Questo movimento ha conseguenze antropologiche esplosive e occorrerà esplorarle in un altro contesto.

Abbiamo già scritto altrove come lo stile di vita degli abitanti della città diffusa che ci sembra di poter ritrovare in quella che Peter Sloterdijk chiama “poetica della vita sottocoperta” abbia profondamente influenzato quello degli abitanti della città compatta.  Di contro, all’interno del processo di post-ruralizzazione non solo vi è la sostituzione dei contadini che hanno abbandonato la vita rurale con migranti che spesso gestiscono una intera micro-filiera del lavoro agricolo, ma anche l’apparire in questo settore di lavoratori precari provenienti dalla middle class urbana. Alla seconda e  terza fase della città diffusa (classi meno abbienti che cercano di risolvere da sé la questione delle abitazioni cercando una casa fuori porta e fuga dalla città delle classi medie) si aggiunge ora una quarta fase che vede coinvolti migranti e precari di seconda generazione,  protagonisti di un nuovo mutamento demografico della città diffusa e una delle cause delle sue micro-conurbazioni.
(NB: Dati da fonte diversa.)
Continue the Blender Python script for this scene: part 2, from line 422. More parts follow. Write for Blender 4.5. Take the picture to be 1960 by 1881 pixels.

Migranti e precari di seconda generazione spesso sono anche coloro che scelgono di divenire agricoltori e allevatori.

Dunque, ci sembra di poter dire che proprio ora che nelle società occidentali a far le spese dei generali processi di urbanizzazione radicale dello spazio e di ricomparsa di zone a fauna e vegetazione fuori controllo è la campagna, proprio ora che la campagna scompare dal concreto orizzonte spaziale, proprio ora la middle class, in crisi, impoverita e delusa dalle aspettative di benessere tradite dal capitalismo altermoderno, costruisce una narrazione e una mitologia del paesaggio, della campagna e della vita rurale come si diceva un tempo “iper-reale”,  che ha come decisiva conseguenza la trasformazione per la prima volta della domanda di lavoro nei settori dell’agricoltura e dell’allevamento come socialmente attraente anche per gli abitanti urbani in cerca di occupazione. Questi settori hanno acquisito certe caratteristiche del terziario e forse ciò che temporaneamente chiamiamo post-rurale non è altro che l’avvento della campagna postmoderna laddove si consuma la fine del ciclo della città postmoderna.